Stored data:
________________
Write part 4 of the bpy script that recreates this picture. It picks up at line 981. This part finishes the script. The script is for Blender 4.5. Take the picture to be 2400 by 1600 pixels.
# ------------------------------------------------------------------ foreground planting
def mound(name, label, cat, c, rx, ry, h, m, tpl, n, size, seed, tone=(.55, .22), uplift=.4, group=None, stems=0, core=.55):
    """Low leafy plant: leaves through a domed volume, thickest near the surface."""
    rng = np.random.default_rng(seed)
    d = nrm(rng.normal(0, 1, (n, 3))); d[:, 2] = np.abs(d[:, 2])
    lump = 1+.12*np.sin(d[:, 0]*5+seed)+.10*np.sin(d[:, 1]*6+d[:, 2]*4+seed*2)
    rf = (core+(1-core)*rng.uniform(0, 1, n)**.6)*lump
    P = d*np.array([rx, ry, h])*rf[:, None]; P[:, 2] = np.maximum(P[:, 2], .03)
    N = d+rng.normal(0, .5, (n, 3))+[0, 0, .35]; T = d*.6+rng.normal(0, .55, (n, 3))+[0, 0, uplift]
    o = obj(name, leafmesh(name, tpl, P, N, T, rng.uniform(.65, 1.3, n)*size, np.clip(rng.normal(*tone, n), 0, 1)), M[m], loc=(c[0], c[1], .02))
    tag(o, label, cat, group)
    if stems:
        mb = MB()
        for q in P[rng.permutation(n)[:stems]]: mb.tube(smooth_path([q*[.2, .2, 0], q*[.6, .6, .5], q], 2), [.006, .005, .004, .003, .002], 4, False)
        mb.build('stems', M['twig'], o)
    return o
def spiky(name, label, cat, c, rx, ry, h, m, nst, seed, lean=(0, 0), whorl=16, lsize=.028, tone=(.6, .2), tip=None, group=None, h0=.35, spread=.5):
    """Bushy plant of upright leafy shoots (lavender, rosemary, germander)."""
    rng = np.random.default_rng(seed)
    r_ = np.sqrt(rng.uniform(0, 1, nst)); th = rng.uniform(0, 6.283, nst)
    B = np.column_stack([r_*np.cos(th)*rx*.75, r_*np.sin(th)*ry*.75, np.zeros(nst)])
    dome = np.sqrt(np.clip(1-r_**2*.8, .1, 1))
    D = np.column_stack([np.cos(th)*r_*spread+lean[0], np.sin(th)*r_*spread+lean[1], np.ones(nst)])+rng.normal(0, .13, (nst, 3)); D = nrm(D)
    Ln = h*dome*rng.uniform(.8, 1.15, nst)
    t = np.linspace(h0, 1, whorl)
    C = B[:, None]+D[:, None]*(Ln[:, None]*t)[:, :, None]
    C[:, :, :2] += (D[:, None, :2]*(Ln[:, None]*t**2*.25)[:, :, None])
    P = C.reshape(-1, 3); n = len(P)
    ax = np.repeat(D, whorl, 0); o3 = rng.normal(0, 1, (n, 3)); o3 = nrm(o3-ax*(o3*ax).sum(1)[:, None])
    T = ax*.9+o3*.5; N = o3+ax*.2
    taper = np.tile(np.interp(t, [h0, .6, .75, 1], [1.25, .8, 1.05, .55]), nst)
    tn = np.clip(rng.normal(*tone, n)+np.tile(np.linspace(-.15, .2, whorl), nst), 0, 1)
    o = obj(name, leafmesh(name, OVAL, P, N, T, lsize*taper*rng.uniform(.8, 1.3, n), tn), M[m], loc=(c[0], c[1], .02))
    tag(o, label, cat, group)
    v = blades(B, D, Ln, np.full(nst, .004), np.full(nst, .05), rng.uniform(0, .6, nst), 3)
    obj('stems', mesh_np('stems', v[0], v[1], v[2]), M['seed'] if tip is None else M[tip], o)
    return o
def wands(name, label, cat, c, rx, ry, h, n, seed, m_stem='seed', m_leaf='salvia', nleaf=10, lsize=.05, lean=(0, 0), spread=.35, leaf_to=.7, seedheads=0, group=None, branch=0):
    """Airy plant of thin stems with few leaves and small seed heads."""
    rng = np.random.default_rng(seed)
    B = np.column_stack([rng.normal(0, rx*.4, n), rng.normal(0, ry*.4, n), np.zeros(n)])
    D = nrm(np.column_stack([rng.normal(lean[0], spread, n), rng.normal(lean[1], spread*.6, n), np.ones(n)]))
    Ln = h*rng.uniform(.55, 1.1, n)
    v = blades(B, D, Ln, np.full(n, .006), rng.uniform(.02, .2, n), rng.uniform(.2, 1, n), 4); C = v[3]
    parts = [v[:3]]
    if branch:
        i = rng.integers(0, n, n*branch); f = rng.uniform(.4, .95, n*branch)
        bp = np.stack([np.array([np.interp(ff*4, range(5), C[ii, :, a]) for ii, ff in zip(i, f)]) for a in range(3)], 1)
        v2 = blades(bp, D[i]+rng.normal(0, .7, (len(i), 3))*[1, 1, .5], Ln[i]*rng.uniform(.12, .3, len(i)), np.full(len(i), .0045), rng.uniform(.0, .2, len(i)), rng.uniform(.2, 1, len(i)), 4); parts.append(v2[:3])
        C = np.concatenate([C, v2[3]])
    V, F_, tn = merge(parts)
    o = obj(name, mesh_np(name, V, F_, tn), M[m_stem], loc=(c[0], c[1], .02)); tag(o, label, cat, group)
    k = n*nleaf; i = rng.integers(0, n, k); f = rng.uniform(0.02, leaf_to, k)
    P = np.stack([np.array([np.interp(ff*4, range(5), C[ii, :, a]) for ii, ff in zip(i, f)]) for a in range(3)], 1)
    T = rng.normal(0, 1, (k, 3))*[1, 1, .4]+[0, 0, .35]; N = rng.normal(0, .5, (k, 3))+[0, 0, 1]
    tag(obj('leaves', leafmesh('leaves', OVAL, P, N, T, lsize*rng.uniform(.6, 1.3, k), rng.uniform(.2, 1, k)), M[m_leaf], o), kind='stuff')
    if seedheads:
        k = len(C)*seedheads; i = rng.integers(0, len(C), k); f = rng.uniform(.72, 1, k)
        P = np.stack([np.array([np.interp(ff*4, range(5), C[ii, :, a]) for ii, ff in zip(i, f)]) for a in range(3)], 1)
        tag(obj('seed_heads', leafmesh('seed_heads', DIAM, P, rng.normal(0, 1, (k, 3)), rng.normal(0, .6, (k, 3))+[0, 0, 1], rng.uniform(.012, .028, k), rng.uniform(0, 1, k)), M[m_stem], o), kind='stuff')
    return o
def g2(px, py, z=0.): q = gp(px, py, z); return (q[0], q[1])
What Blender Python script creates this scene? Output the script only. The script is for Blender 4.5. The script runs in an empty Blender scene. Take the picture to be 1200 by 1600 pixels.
________________
* Directions: Copy out the full set of records precisely, leaving nothing out.

* Final result:
Write part 4 of the bpy script that recreates this picture. It picks up at line 981. This part finishes the script. The script is for Blender 4.5. Take the picture to be 2400 by 1600 pixels.
# ------------------------------------------------------------------ foreground planting
def mound(name, label, cat, c, rx, ry, h, m, tpl, n, size, seed, tone=(.55, .22), uplift=.4, group=None, stems=0, core=.55):
    """Low leafy plant: leaves through a domed volume, thickest near the surface."""
    rng = np.random.default_rng(seed)
    d = nrm(rng.normal(0, 1, (n, 3))); d[:, 2] = np.abs(d[:, 2])
    lump = 1+.12*np.sin(d[:, 0]*5+seed)+.10*np.sin(d[:, 1]*6+d[:, 2]*4+seed*2)
    rf = (core+(1-core)*rng.uniform(0, 1, n)**.6)*lump
    P = d*np.array([rx, ry, h])*rf[:, None]; P[:, 2] = np.maximum(P[:, 2], .03)
    N = d+rng.normal(0, .5, (n, 3))+[0, 0, .35]; T = d*.6+rng.normal(0, .55, (n, 3))+[0, 0, uplift]
    o = obj(name, leafmesh(name, tpl, P, N, T, rng.uniform(.65, 1.3, n)*size, np.clip(rng.normal(*tone, n), 0, 1)), M[m], loc=(c[0], c[1], .02))
    tag(o, label, cat, group)
    if stems:
        mb = MB()
        for q in P[rng.permutation(n)[:stems]]: mb.tube(smooth_path([q*[.2, .2, 0], q*[.6, .6, .5], q], 2), [.006, .005, .004, .003, .002], 4, False)
        mb.build('stems', M['twig'], o)
    return o
def spiky(name, label, cat, c, rx, ry, h, m, nst, seed, lean=(0, 0), whorl=16, lsize=.028, tone=(.6, .2), tip=None, group=None, h0=.35, spread=.5):
    """Bushy plant of upright leafy shoots (lavender, rosemary, germander)."""
    rng = np.random.default_rng(seed)
    r_ = np.sqrt(rng.uniform(0, 1, nst)); th = rng.uniform(0, 6.283, nst)
    B = np.column_stack([r_*np.cos(th)*rx*.75, r_*np.sin(th)*ry*.75, np.zeros(nst)])
    dome = np.sqrt(np.clip(1-r_**2*.8, .1, 1))
    D = np.column_stack([np.cos(th)*r_*spread+lean[0], np.sin(th)*r_*spread+lean[1], np.ones(nst)])+rng.normal(0, .13, (nst, 3)); D = nrm(D)
    Ln = h*dome*rng.uniform(.8, 1.15, nst)
    t = np.linspace(h0, 1, whorl)
    C = B[:, None]+D[:, None]*(Ln[:, None]*t)[:, :, None]
    C[:, :, :2] += (D[:, None, :2]*(Ln[:, None]*t**2*.25)[:, :, None])
    P = C.reshape(-1, 3); n = len(P)
    ax = np.repeat(D, whorl, 0); o3 = rng.normal(0, 1, (n, 3)); o3 = nrm(o3-ax*(o3*ax).sum(1)[:, None])
    T = ax*.9+o3*.5; N = o3+ax*.2
    taper = np.tile(np.interp(t, [h0, .6, .75, 1], [1.25, .8, 1.05, .55]), nst)
    tn = np.clip(rng.normal(*tone, n)+np.tile(np.linspace(-.15, .2, whorl), nst), 0, 1)
    o = obj(name, leafmesh(name, OVAL, P, N, T, lsize*taper*rng.uniform(.8, 1.3, n), tn), M[m], loc=(c[0], c[1], .02))
    tag(o, label, cat, group)
    v = blades(B, D, Ln, np.full(nst, .004), np.full(nst, .05), rng.uniform(0, .6, nst), 3)
    obj('stems', mesh_np('stems', v[0], v[1], v[2]), M['seed'] if tip is None else M[tip], o)
    return o
def wands(name, label, cat, c, rx, ry, h, n, seed, m_stem='seed', m_leaf='salvia', nleaf=10, lsize=.05, lean=(0, 0), spread=.35, leaf_to=.7, seedheads=0, group=None, branch=0):
    """Airy plant of thin stems with few leaves and small seed heads."""
    rng = np.random.default_rng(seed)
    B = np.column_stack([rng.normal(0, rx*.4, n), rng.normal(0, ry*.4, n), np.zeros(n)])
    D = nrm(np.column_stack([rng.normal(lean[0], spread, n), rng.normal(lean[1], spread*.6, n), np.ones(n)]))
    Ln = h*rng.uniform(.55, 1.1, n)
    v = blades(B, D, Ln, np.full(n, .006), rng.uniform(.02, .2, n), rng.uniform(.2, 1, n), 4); C = v[3]
    parts = [v[:3]]
    if branch:
        i = rng.integers(0, n, n*branch); f = rng.uniform(.4, .95, n*branch)
        bp = np.stack([np.array([np.interp(ff*4, range(5), C[ii, :, a]) for ii, ff in zip(i, f)]) for a in range(3)], 1)
        v2 = blades(bp, D[i]+rng.normal(0, .7, (len(i), 3))*[1, 1, .5], Ln[i]*rng.uniform(.12, .3, len(i)), np.full(len(i), .0045), rng.uniform(.0, .2, len(i)), rng.uniform(.2, 1, len(i)), 4); parts.append(v2[:3])
        C = np.concatenate([C, v2[3]])
    V, F_, tn = merge(parts)
    o = obj(name, mesh_np(name, V, F_, tn), M[m_stem], loc=(c[0], c[1], .02)); tag(o, label, cat, group)
    k = n*nleaf; i = rng.integers(0, n, k); f = rng.uniform(0.02, leaf_to, k)
    P = np.stack([np.array([np.interp(ff*4, range(5), C[ii, :, a]) for ii, ff in zip(i, f)]) for a in range(3)], 1)
    T = rng.normal(0, 1, (k, 3))*[1, 1, .4]+[0, 0, .35]; N = rng.normal(0, .5, (k, 3))+[0, 0, 1]
    tag(obj('leaves', leafmesh('leaves', OVAL, P, N, T, lsize*rng.uniform(.6, 1.3, k), rng.uniform(.2, 1, k)), M[m_leaf], o), kind='stuff')
    if seedheads:
        k = len(C)*seedheads; i = rng.integers(0, len(C), k); f = rng.uniform(.72, 1, k)
        P = np.stack([np.array([np.interp(ff*4, range(5), C[ii, :, a]) for ii, ff in zip(i, f)]) for a in range(3)], 1)
        tag(obj('seed_heads', leafmesh('seed_heads', DIAM, P, rng.normal(0, 1, (k, 3)), rng.normal(0, .6, (k, 3))+[0, 0, 1], rng.uniform(.012, .028, k), rng.uniform(0, 1, k)), M[m_stem], o), kind='stuff')
    return o
def g2(px, py, z=0.): q = gp(px, py, z); return (q[0], q[1])
What Blender Python script creates this scene? Output the script only. The script is for Blender 4.5. The script runs in an empty Blender scene. Take the picture to be 1200 by 1600 pixels.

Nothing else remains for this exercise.